→ Exercise material
= = = =

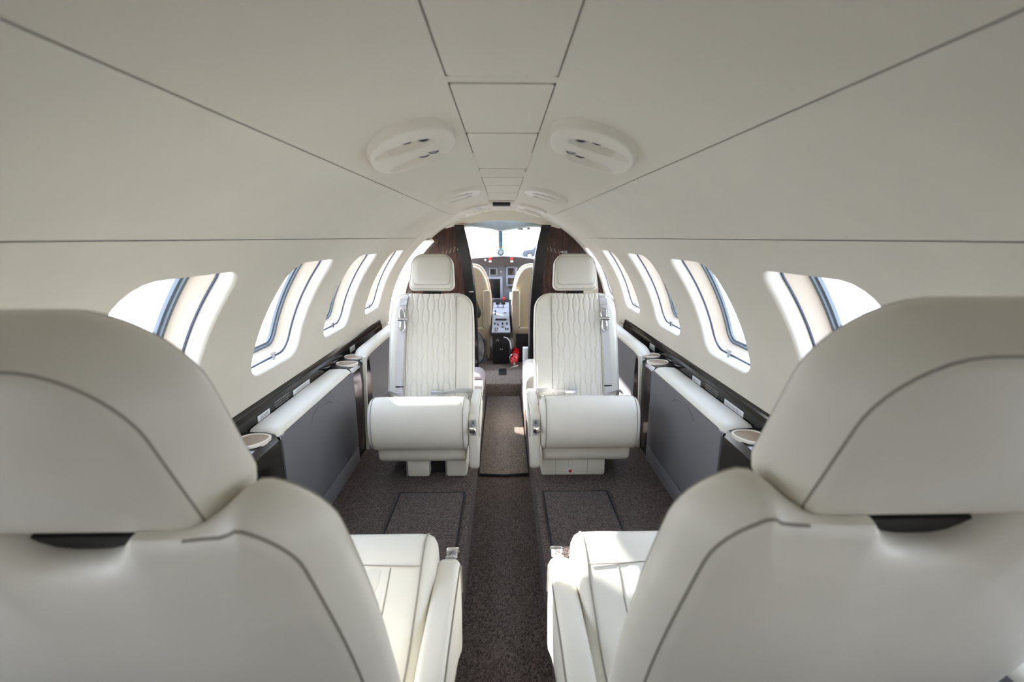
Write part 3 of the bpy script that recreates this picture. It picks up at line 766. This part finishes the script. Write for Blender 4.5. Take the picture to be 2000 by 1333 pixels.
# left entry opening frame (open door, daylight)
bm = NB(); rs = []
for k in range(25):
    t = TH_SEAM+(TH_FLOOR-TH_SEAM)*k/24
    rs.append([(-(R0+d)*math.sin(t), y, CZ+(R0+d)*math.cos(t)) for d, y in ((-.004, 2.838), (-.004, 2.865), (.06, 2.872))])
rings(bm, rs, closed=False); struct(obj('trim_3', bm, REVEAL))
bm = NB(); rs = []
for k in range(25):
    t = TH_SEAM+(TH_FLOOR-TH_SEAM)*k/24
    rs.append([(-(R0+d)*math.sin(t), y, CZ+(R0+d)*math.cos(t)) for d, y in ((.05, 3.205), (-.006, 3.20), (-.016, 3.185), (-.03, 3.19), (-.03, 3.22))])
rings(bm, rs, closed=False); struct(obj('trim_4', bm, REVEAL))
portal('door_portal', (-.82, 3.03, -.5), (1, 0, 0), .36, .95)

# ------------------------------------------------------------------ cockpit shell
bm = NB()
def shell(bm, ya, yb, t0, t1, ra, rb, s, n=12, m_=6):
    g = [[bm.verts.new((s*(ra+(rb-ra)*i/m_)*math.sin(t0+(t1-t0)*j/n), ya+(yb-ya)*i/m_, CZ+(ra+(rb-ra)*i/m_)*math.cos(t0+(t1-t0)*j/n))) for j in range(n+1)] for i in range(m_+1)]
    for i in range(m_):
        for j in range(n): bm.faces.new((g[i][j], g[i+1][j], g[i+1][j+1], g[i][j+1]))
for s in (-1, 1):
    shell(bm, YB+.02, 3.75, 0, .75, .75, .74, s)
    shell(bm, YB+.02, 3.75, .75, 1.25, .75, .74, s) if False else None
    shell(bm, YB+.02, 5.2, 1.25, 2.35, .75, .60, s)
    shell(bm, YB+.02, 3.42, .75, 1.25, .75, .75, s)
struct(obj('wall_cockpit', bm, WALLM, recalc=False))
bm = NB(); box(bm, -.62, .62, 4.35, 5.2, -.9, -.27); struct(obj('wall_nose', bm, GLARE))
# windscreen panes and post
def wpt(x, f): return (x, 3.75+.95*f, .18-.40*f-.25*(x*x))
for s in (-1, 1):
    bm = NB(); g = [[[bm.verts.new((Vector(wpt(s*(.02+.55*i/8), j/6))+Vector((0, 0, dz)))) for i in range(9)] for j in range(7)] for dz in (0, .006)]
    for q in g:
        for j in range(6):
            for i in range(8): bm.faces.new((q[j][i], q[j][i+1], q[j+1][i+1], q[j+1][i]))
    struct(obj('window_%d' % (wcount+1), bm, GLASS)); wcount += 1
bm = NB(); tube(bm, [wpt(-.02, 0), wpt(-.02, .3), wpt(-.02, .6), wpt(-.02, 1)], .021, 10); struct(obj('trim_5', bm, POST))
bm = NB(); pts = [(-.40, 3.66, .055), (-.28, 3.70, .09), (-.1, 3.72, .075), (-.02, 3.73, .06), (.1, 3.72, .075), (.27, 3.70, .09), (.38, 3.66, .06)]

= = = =

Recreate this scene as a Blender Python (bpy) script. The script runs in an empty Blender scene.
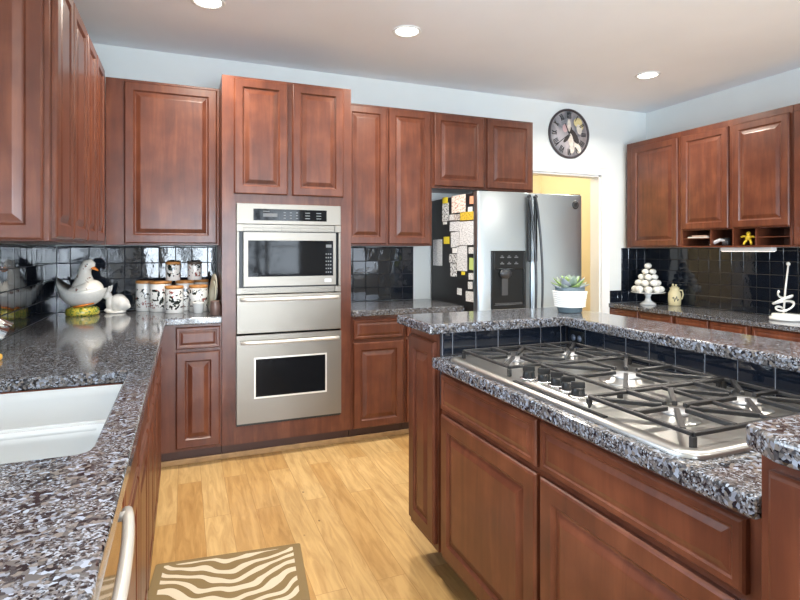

= = = =

→ Direction
Search the data for the string "Blender" and copy each line where it appears.

→ Answer to the task
Write part 3 of the bpy script that recreates this picture. It picks up at line 766. This part finishes the script. Write for Blender 4.5. Take the picture to be 2000 by 1333 pixels.
Recreate this scene as a Blender Python (bpy) script. The script runs in an empty Blender scene.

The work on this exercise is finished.